Kudzu bug and other insects emerge in Miss-Lou
Published 12:05 am Sunday, April 5, 2015
After a month in which February couldn’t make up its mind if it was going to be cold or colder, spring has come barreling into the Miss-Lou, pushing residents out of their houses and into the great outdoors.
But people and pets aren’t the only ones emerging from a near-hypothermic haze. Some of the area’s smaller and often antennaed residents are waking up as well.
The Adams County Extension Service has received nearly two dozen calls in recent days because an insect apparently unfamiliar to many has started to emerge, seemingly invading homes.
“A lot of folks were just curious about what we knew, they were thinking they were finding brown lady bugs, but when they smashed them, they stunk like stinkbugs,” said Adams County Extension Service Agent David Carter.
The insect in question is the kudzu bug, a non-native species that feeds on the famous invasive plant from which it draws its name.
But the invasion is actually one in reverse.
“Stink bugs, and kudzu bugs, overwinter as adults,” said Blake Layton, an entomologist with Mississippi State University. “Apparently they have a mechanism that allows them to withstand some pretty cold temperatures, and it gets cold in their native lands. But during the winter they will leave their plant host and come into buildings — they think they are looking for cracks and rocks, but what they see are our houses.”
And that seems to be the story with many of the supposed spring insect invaders. Paper wasps overwinter as mated females in hollow trees — but an attic void will work just as well. The Asian lady beetle, like the kudzu bug, is looking for cracks to hole up in during the winter.

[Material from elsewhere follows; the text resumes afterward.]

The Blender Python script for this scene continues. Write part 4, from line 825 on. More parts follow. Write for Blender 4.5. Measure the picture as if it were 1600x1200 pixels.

“The best control for these winter invaders like paper wasps and Asian lady beetles is proactive exclusion,” Layton said. “Let’s do our best to make the house as sealed off, as bug proof as possible while the bugs are outside during the summer. You don’t want to trap them inside in the winter.”
But while some invaders make their invasion evident only after the fact, others will make themselves known with an ethereal noise.
Last year, Adams County experienced the emergence of a brood of 13-year cicadas, the locust-like insect that spends much of its lifecycle tunneled underground. When they emerge, the cicadas sing in a manner similar to grasshoppers.
“There are three broods of these 13-year-cicadas in the world, and Mississippi is the only place that has all three,” Layton said. “Last year they emerged in 13 counties, and this year they should in about 40 counties.”
The cicadas lay their eggs in hardwood trees by cutting slits in twigs, and when the eggs hatch six weeks later, the nymphs will fall to the ground and burrow into the ground again.
Though the insects are not dangerous, according to information from the Mississippi State University Extension Service, they can damage some trees during the egg-laying process.
The only way to prevent this for sure is to cover trees with a net small enough to exclude the cicadas, according to the extension service.
Other invaders may serve as a gentle flag that something is wrong in the home. Carpenter ants, for example, will only enter if the environment has something to offer them.
“They prefer to use soft, decaying moist wood,” Layton said. “I have seen them chew into sound lumber, but in nature they are going to be inside a hollow tree. They are not eating wood just for the sake of wood. When they are nesting in wood in homes, that is most often a sign of a moisture problem.”
But the carpenter ant’s less loveable cousin, the invasive fire ant, is also likely to appear, and any fight against it is not going to be “one and done,” Layton said.
“To me, the most useful tool, and one of the most environmentally friendly, are the specialized fire ant balls,” he said. “You spread it over the yard, and the fire ants will take it back to their nest and in the next month or two you will see the benefit. A lot of people think you put it on top of the fire ant bed, but you should spread it over the yard before they even pop up, and you should spread it three times a year, spring, summer and fall.”
But the best weapon against pests that isn’t chemical in nature is also the most beautiful.
“If they have a variety of plants in their garden, especially plants with blooms and bulbs, it helps encourage other beneficial insects, predators and parasites, to be around,” Layton said. “You have a healthier ecosystem. For every pest insect – no matter which pest it is – there are many different predator and parasite problems that affect that insect that help keep its population in check.”